## Stated task
Reproduce every record below exactly as written, leaving out any pictures.

⟨

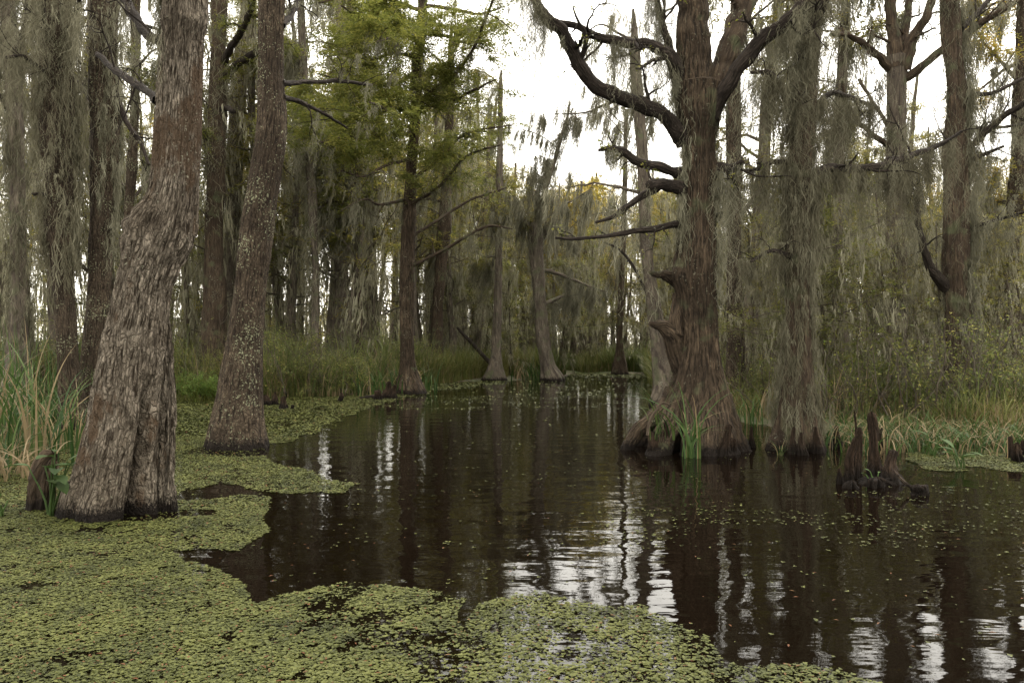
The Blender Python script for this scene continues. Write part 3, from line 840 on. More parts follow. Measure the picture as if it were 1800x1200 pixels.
t.limb([(1694, 265, 11), (1725, 240, 10), (1765, 205, 9), (1815, 170, 7)], -.8, tw=7)
t.limb([(1695, 290, 9), (1720, 275, 7), (1765, 258, 4)], -.5)
t.limb([(1692, 165, 7), (1740, 165, 6), (1790, 142, 5), (1830, 120, 4)], .5, tw=6)
t.limb([(1694, 405, 7), (1740, 390, 5), (1800, 372, 3)], -.6)
t.limb([(1690, 225, 7), (1750, 225, 5), (1820, 215, 4)], 1., tw=6)
t.hang([l[0] for l in t.limbs], 5, .8, .08, 70, .011)
t.hang([t.path], 7, 1.2, .16, 90, .011, t0=.2)
t.hang(t.tw, 3, .5, .05, 40, .011)
t.shag(.8, zpy(-20, 15), 8000, .5, .011, side=(-.2, .7), sd=.09)
t.finish()


# ------------------------------------------------------------------ the wood behind: prototypes and copies
def proto(seed, H, r0, leafm, mossn, nleaf, nb=20, leafsz=.14, mlen=1.5):
    rg = np.random.default_rng(seed)
    n = 40
    z = np.linspace(-.3, H, n)
    wob = np.stack([np.cumsum(rg.normal(0, .05, n)), np.cumsum(rg.normal(0, .05, n))], -1)
    k = np.ones(7) / 7
    wob = np.stack([np.convolve(np.pad(wob[:, i], 3, 'edge'), k, 'valid') for i in (0, 1)], -1)
    path = np.column_stack([wob + rg.normal(0, .03, 2) * z[:, None], z])
    rad = r0 * (.3 + .7 * (1 - z.clip(0) / H)) + r0 * .9 * np.exp(-z.clip(0) / .55)
    mt, mm, ml = MB(), MB(), MB()
    tube(mt, path, rad, 18, bark_disp(seed, .03, (6, .25, .6)))
    tws = []
    for b in range(nb):
        f = (rg.uniform(.16, 1) if b % 2 else rg.uniform(.45, 1)) * .98
        i = int(f * (n - 1))
        a = rg.uniform(0, 6.28)
        L = rg.uniform(1.0, 3.4) * (1.15 - .5 * f)
        pp = grow(path[i], [np.cos(a), np.sin(a), rg.uniform(.0, .9)], L, 9, .2, .03, .15, rg)
        rr = np.linspace(max(rad[i] * .3, .02), .01, 9)
        tube(mt, pp, rr, 5)
        tws.append(pp)
        tws += twigs(mt, pp, rr, 5, L * .4, rg, .012, levels=1, sides=4)
    for pa in tws:
        ln = np.sum(np.linalg.norm(np.diff(pa, axis=0), axis=1))
        c = rg.poisson(ln * mossn * .36)
        if c:
            i = rg.integers(0, len(pa), c)
            festoons(mm, pa[i], mlen * rg.gamma(2.2, .45, c).clip(.2, 2.3) * .8, .08 * rg.uniform(.5, 1.8, c), 16, .034, 3, .06, (-.12, 0), rg)
        if leafm is not None and rg.uniform() < nleaf and pa[0, 2] > H * .25:
            q = 7
            i = rg.integers(0, len(pa), q)
            d = rg.normal(0, 1, (q, 3)); d[:, 2] *= .25
            sprays(ml, pa[i], d, .6, 12, leafsz, rg, .3, .36)
    c = path[rg.integers(8, n - 2, int(11 * mossn))]
    if len(c):
        festoons(mm, c + rg.normal(0, .15, c.shape) * [1, 1, 0], 1.1 * rg.uniform(.5, 1.5, len(c)), .22, 22, .036, 3, .06, (-.1, 0), rg)
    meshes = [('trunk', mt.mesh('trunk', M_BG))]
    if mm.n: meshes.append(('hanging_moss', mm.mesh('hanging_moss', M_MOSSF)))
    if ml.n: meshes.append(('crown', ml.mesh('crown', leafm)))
    return meshes


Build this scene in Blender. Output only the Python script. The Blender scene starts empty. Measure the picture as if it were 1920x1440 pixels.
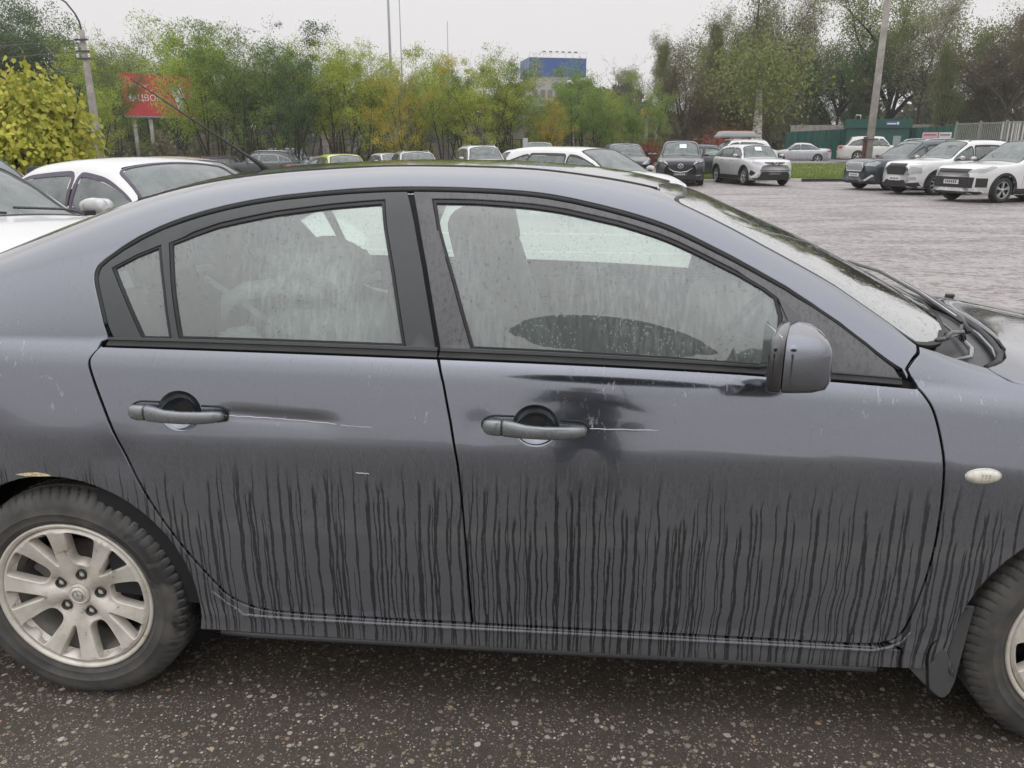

⟩

## Written solution
The Blender Python script for this scene continues. Write part 3, from line 840 on. More parts follow. Measure the picture as if it were 1800x1200 pixels.
t.limb([(1694, 265, 11), (1725, 240, 10), (1765, 205, 9), (1815, 170, 7)], -.8, tw=7)
t.limb([(1695, 290, 9), (1720, 275, 7), (1765, 258, 4)], -.5)
t.limb([(1692, 165, 7), (1740, 165, 6), (1790, 142, 5), (1830, 120, 4)], .5, tw=6)
t.limb([(1694, 405, 7), (1740, 390, 5), (1800, 372, 3)], -.6)
t.limb([(1690, 225, 7), (1750, 225, 5), (1820, 215, 4)], 1., tw=6)
t.hang([l[0] for l in t.limbs], 5, .8, .08, 70, .011)
t.hang([t.path], 7, 1.2, .16, 90, .011, t0=.2)
t.hang(t.tw, 3, .5, .05, 40, .011)
t.shag(.8, zpy(-20, 15), 8000, .5, .011, side=(-.2, .7), sd=.09)
t.finish()


# ------------------------------------------------------------------ the wood behind: prototypes and copies
def proto(seed, H, r0, leafm, mossn, nleaf, nb=20, leafsz=.14, mlen=1.5):
    rg = np.random.default_rng(seed)
    n = 40
    z = np.linspace(-.3, H, n)
    wob = np.stack([np.cumsum(rg.normal(0, .05, n)), np.cumsum(rg.normal(0, .05, n))], -1)
    k = np.ones(7) / 7
    wob = np.stack([np.convolve(np.pad(wob[:, i], 3, 'edge'), k, 'valid') for i in (0, 1)], -1)
    path = np.column_stack([wob + rg.normal(0, .03, 2) * z[:, None], z])
    rad = r0 * (.3 + .7 * (1 - z.clip(0) / H)) + r0 * .9 * np.exp(-z.clip(0) / .55)
    mt, mm, ml = MB(), MB(), MB()
    tube(mt, path, rad, 18, bark_disp(seed, .03, (6, .25, .6)))
    tws = []
    for b in range(nb):
        f = (rg.uniform(.16, 1) if b % 2 else rg.uniform(.45, 1)) * .98
        i = int(f * (n - 1))
        a = rg.uniform(0, 6.28)
        L = rg.uniform(1.0, 3.4) * (1.15 - .5 * f)
        pp = grow(path[i], [np.cos(a), np.sin(a), rg.uniform(.0, .9)], L, 9, .2, .03, .15, rg)
        rr = np.linspace(max(rad[i] * .3, .02), .01, 9)
        tube(mt, pp, rr, 5)
        tws.append(pp)
        tws += twigs(mt, pp, rr, 5, L * .4, rg, .012, levels=1, sides=4)
    for pa in tws:
        ln = np.sum(np.linalg.norm(np.diff(pa, axis=0), axis=1))
        c = rg.poisson(ln * mossn * .36)
        if c:
            i = rg.integers(0, len(pa), c)
            festoons(mm, pa[i], mlen * rg.gamma(2.2, .45, c).clip(.2, 2.3) * .8, .08 * rg.uniform(.5, 1.8, c), 16, .034, 3, .06, (-.12, 0), rg)
        if leafm is not None and rg.uniform() < nleaf and pa[0, 2] > H * .25:
            q = 7
            i = rg.integers(0, len(pa), q)
            d = rg.normal(0, 1, (q, 3)); d[:, 2] *= .25
            sprays(ml, pa[i], d, .6, 12, leafsz, rg, .3, .36)
    c = path[rg.integers(8, n - 2, int(11 * mossn))]
    if len(c):
        festoons(mm, c + rg.normal(0, .15, c.shape) * [1, 1, 0], 1.1 * rg.uniform(.5, 1.5, len(c)), .22, 22, .036, 3, .06, (-.1, 0), rg)
    meshes = [('trunk', mt.mesh('trunk', M_BG))]
    if mm.n: meshes.append(('hanging_moss', mm.mesh('hanging_moss', M_MOSSF)))
    if ml.n: meshes.append(('crown', ml.mesh('crown', leafm)))
    return meshes


Build this scene in Blender. Output only the Python script. The Blender scene starts empty. Measure the picture as if it were 1920x1440 pixels.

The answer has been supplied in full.